**Goal of the exercise:**
Only the lines from the start of the material through the line containing "hull_o = bpy.data.objects.new('hull', me_);" are to be extracted, exactly as they appear.

::: Listing

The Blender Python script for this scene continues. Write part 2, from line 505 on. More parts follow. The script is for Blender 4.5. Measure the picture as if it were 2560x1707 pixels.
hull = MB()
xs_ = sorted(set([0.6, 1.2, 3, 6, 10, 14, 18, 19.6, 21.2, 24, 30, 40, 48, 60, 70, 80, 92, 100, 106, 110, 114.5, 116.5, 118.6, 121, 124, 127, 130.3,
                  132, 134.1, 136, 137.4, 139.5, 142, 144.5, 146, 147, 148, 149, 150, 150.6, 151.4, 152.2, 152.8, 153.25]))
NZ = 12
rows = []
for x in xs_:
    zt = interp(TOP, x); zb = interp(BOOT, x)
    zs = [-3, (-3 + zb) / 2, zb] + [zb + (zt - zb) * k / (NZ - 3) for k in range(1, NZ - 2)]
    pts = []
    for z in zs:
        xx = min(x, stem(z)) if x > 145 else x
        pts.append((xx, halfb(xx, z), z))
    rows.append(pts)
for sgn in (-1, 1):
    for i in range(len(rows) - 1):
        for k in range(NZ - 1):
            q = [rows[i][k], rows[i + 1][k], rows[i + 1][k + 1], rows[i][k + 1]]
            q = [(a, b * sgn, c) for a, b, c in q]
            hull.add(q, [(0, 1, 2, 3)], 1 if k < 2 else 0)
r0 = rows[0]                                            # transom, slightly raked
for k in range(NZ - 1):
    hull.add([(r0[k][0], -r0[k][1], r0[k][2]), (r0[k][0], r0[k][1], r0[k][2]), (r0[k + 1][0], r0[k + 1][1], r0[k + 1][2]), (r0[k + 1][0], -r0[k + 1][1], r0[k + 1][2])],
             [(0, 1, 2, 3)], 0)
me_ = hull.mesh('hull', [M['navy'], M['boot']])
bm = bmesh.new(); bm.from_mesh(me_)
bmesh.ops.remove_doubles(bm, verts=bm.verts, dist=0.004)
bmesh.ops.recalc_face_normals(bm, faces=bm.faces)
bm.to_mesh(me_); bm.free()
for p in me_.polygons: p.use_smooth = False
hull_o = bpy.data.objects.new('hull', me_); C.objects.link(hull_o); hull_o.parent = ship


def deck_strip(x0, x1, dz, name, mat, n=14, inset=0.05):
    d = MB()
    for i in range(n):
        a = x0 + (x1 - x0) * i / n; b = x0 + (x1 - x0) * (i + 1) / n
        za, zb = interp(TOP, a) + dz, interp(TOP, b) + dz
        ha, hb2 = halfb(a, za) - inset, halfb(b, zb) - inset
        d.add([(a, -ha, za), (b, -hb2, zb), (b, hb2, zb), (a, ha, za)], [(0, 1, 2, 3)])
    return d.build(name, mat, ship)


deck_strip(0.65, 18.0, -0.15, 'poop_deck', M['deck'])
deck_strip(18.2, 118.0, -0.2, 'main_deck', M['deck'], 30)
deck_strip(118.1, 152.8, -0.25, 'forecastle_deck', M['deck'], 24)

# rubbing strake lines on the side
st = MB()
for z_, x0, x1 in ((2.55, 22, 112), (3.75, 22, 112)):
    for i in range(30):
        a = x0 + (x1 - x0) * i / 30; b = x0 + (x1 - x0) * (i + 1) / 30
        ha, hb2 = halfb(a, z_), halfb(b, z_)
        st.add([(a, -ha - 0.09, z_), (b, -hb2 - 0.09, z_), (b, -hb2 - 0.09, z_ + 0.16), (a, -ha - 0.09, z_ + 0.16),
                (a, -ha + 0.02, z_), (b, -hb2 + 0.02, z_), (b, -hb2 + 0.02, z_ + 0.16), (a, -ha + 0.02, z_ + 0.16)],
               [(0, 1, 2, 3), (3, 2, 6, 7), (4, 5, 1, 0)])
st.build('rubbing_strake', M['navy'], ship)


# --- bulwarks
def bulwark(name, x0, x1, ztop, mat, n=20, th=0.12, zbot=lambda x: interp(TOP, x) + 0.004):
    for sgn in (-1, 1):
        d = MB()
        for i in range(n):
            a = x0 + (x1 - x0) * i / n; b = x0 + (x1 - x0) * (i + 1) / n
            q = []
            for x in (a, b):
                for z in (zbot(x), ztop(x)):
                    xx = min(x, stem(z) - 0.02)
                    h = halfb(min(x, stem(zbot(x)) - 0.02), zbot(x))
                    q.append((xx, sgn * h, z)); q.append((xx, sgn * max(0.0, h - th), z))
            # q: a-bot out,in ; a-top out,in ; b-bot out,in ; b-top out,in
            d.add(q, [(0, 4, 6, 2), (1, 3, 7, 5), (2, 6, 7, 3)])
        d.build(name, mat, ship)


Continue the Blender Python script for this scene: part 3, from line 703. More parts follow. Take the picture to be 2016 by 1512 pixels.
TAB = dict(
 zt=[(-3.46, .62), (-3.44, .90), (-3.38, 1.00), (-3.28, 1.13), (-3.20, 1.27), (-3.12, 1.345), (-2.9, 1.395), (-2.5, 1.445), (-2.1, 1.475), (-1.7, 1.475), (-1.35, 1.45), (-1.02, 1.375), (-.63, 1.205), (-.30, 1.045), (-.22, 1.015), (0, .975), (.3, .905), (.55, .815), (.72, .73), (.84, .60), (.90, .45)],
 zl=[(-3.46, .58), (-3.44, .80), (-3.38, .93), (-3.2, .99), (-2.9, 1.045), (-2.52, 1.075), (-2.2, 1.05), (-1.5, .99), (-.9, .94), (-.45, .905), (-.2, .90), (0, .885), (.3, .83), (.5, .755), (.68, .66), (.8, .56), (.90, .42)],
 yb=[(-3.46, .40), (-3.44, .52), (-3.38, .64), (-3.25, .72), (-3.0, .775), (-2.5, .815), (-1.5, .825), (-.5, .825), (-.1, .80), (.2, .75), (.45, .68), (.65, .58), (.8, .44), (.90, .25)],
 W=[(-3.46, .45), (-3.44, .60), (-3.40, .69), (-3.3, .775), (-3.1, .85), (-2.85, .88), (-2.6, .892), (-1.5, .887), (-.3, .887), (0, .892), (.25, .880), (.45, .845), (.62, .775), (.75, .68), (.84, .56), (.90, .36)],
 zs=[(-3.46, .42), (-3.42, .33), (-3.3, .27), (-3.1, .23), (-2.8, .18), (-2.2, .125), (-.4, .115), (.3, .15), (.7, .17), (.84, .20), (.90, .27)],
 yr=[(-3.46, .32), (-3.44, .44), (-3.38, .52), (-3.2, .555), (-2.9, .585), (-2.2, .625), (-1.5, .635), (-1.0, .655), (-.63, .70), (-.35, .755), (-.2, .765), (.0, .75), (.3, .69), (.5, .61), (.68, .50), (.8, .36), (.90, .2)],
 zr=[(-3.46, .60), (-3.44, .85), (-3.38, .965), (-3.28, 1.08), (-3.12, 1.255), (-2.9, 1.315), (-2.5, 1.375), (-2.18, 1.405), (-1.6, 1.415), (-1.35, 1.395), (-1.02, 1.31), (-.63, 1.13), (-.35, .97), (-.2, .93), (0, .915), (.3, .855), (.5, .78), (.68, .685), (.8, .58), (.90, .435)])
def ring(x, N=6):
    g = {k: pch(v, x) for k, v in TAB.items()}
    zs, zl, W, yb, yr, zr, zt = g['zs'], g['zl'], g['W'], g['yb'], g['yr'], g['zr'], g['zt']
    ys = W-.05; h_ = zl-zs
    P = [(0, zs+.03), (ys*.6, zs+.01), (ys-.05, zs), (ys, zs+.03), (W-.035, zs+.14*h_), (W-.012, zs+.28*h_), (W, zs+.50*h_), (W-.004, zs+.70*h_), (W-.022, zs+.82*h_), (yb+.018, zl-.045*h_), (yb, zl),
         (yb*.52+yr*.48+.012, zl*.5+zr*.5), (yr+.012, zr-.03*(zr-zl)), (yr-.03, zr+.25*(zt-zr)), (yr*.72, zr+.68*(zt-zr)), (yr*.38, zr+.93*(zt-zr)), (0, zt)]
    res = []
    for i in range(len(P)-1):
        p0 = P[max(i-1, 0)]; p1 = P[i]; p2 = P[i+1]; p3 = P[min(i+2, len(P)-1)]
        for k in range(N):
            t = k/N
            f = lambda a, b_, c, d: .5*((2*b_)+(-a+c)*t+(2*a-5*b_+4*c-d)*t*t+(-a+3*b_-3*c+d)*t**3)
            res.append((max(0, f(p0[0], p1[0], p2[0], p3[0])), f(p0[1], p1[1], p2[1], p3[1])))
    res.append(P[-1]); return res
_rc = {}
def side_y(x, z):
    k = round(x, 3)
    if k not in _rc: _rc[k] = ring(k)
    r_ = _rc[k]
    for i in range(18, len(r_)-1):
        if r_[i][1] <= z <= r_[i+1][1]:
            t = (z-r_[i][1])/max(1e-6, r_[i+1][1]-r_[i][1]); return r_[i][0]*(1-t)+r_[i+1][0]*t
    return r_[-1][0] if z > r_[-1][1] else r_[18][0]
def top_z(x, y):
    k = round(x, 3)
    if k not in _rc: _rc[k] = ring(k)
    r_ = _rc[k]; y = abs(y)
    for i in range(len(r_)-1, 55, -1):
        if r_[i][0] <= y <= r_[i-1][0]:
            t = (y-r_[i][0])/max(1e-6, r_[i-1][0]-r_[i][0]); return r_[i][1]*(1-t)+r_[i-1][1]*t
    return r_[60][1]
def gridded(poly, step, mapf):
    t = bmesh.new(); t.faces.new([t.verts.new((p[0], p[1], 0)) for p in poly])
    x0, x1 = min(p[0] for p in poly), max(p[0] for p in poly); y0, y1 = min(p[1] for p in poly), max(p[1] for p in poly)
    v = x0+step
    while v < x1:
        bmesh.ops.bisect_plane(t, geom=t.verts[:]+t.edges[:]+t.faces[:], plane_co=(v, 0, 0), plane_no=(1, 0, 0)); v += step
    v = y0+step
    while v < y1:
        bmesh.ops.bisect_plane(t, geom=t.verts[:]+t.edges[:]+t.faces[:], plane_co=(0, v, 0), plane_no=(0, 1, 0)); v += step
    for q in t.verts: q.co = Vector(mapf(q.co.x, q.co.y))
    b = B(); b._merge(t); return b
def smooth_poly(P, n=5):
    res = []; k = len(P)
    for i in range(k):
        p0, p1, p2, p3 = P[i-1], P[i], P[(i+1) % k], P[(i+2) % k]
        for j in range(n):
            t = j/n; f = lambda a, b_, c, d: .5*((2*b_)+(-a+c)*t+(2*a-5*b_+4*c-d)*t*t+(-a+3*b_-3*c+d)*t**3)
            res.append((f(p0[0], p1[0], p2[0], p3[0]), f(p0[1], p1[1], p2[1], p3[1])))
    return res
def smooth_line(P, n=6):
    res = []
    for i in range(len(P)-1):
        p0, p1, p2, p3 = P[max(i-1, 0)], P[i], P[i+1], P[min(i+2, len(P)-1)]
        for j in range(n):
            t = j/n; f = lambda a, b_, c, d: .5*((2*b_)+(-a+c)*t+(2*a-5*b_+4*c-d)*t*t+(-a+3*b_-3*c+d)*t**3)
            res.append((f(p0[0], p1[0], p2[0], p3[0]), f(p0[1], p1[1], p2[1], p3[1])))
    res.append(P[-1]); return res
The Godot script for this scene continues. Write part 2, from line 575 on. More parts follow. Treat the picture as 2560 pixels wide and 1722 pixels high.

::::::

**Finished task:**
The Blender Python script for this scene continues. Write part 2, from line 505 on. More parts follow. The script is for Blender 4.5. Measure the picture as if it were 2560x1707 pixels.
hull = MB()
xs_ = sorted(set([0.6, 1.2, 3, 6, 10, 14, 18, 19.6, 21.2, 24, 30, 40, 48, 60, 70, 80, 92, 100, 106, 110, 114.5, 116.5, 118.6, 121, 124, 127, 130.3,
                  132, 134.1, 136, 137.4, 139.5, 142, 144.5, 146, 147, 148, 149, 150, 150.6, 151.4, 152.2, 152.8, 153.25]))
NZ = 12
rows = []
for x in xs_:
    zt = interp(TOP, x); zb = interp(BOOT, x)
    zs = [-3, (-3 + zb) / 2, zb] + [zb + (zt - zb) * k / (NZ - 3) for k in range(1, NZ - 2)]
    pts = []
    for z in zs:
        xx = min(x, stem(z)) if x > 145 else x
        pts.append((xx, halfb(xx, z), z))
    rows.append(pts)
for sgn in (-1, 1):
    for i in range(len(rows) - 1):
        for k in range(NZ - 1):
            q = [rows[i][k], rows[i + 1][k], rows[i + 1][k + 1], rows[i][k + 1]]
            q = [(a, b * sgn, c) for a, b, c in q]
            hull.add(q, [(0, 1, 2, 3)], 1 if k < 2 else 0)
r0 = rows[0]                                            # transom, slightly raked
for k in range(NZ - 1):
    hull.add([(r0[k][0], -r0[k][1], r0[k][2]), (r0[k][0], r0[k][1], r0[k][2]), (r0[k + 1][0], r0[k + 1][1], r0[k + 1][2]), (r0[k + 1][0], -r0[k + 1][1], r0[k + 1][2])],
             [(0, 1, 2, 3)], 0)
me_ = hull.mesh('hull', [M['navy'], M['boot']])
bm = bmesh.new(); bm.from_mesh(me_)
bmesh.ops.remove_doubles(bm, verts=bm.verts, dist=0.004)
bmesh.ops.recalc_face_normals(bm, faces=bm.faces)
bm.to_mesh(me_); bm.free()
for p in me_.polygons: p.use_smooth = False
hull_o = bpy.data.objects.new('hull', me_); C.objects.link(hull_o); hull_o.parent = ship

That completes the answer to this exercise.